● **PROVIDED DATA**:

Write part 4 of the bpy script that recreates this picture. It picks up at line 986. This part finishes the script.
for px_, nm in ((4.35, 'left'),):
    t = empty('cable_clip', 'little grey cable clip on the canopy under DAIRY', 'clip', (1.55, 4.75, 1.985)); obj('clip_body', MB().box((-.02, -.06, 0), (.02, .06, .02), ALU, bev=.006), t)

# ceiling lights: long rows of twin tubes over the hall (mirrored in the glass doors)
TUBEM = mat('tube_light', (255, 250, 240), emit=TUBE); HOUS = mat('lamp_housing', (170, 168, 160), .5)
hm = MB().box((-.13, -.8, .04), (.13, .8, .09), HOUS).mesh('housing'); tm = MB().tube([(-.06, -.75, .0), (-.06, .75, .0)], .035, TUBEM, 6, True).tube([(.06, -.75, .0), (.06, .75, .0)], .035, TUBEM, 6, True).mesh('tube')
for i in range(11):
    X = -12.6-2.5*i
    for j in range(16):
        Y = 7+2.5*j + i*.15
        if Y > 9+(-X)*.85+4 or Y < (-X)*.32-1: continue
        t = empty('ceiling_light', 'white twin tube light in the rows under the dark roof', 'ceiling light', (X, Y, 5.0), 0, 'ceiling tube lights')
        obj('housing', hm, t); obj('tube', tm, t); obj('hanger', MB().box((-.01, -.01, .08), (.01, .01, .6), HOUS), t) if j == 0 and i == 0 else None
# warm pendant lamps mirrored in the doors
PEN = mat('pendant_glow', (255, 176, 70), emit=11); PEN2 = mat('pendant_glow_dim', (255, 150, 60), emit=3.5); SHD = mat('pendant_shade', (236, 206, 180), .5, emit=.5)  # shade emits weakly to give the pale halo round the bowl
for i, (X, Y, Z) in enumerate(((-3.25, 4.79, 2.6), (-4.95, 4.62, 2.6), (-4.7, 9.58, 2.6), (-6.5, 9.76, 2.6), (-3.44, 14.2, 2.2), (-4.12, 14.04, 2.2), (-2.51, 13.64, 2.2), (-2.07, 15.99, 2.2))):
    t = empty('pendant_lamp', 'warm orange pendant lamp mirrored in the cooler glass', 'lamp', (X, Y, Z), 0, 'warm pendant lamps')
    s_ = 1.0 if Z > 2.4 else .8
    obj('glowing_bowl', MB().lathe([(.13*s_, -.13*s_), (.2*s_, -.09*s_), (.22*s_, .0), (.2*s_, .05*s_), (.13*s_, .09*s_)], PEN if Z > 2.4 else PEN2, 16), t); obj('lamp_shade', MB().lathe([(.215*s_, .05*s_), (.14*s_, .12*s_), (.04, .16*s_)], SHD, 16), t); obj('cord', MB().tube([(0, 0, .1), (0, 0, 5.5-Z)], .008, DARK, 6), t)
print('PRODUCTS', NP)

● **DIRECTIONS FOR THIS TASK**: Extract the listing in its entirety, matching it exactly.

● **EXPECTED OUTPUT**:
Write part 4 of the bpy script that recreates this picture. It picks up at line 986. This part finishes the script.
for px_, nm in ((4.35, 'left'),):
    t = empty('cable_clip', 'little grey cable clip on the canopy under DAIRY', 'clip', (1.55, 4.75, 1.985)); obj('clip_body', MB().box((-.02, -.06, 0), (.02, .06, .02), ALU, bev=.006), t)

# ceiling lights: long rows of twin tubes over the hall (mirrored in the glass doors)
TUBEM = mat('tube_light', (255, 250, 240), emit=TUBE); HOUS = mat('lamp_housing', (170, 168, 160), .5)
hm = MB().box((-.13, -.8, .04), (.13, .8, .09), HOUS).mesh('housing'); tm = MB().tube([(-.06, -.75, .0), (-.06, .75, .0)], .035, TUBEM, 6, True).tube([(.06, -.75, .0), (.06, .75, .0)], .035, TUBEM, 6, True).mesh('tube')
for i in range(11):
    X = -12.6-2.5*i
    for j in range(16):
        Y = 7+2.5*j + i*.15
        if Y > 9+(-X)*.85+4 or Y < (-X)*.32-1: continue
        t = empty('ceiling_light', 'white twin tube light in the rows under the dark roof', 'ceiling light', (X, Y, 5.0), 0, 'ceiling tube lights')
        obj('housing', hm, t); obj('tube', tm, t); obj('hanger', MB().box((-.01, -.01, .08), (.01, .01, .6), HOUS), t) if j == 0 and i == 0 else None
# warm pendant lamps mirrored in the doors
PEN = mat('pendant_glow', (255, 176, 70), emit=11); PEN2 = mat('pendant_glow_dim', (255, 150, 60), emit=3.5); SHD = mat('pendant_shade', (236, 206, 180), .5, emit=.5)  # shade emits weakly to give the pale halo round the bowl
for i, (X, Y, Z) in enumerate(((-3.25, 4.79, 2.6), (-4.95, 4.62, 2.6), (-4.7, 9.58, 2.6), (-6.5, 9.76, 2.6), (-3.44, 14.2, 2.2), (-4.12, 14.04, 2.2), (-2.51, 13.64, 2.2), (-2.07, 15.99, 2.2))):
    t = empty('pendant_lamp', 'warm orange pendant lamp mirrored in the cooler glass', 'lamp', (X, Y, Z), 0, 'warm pendant lamps')
    s_ = 1.0 if Z > 2.4 else .8
    obj('glowing_bowl', MB().lathe([(.13*s_, -.13*s_), (.2*s_, -.09*s_), (.22*s_, .0), (.2*s_, .05*s_), (.13*s_, .09*s_)], PEN if Z > 2.4 else PEN2, 16), t); obj('lamp_shade', MB().lathe([(.215*s_, .05*s_), (.14*s_, .12*s_), (.04, .16*s_)], SHD, 16), t); obj('cord', MB().tube([(0, 0, .1), (0, 0, 5.5-Z)], .008, DARK, 6), t)
print('PRODUCTS', NP)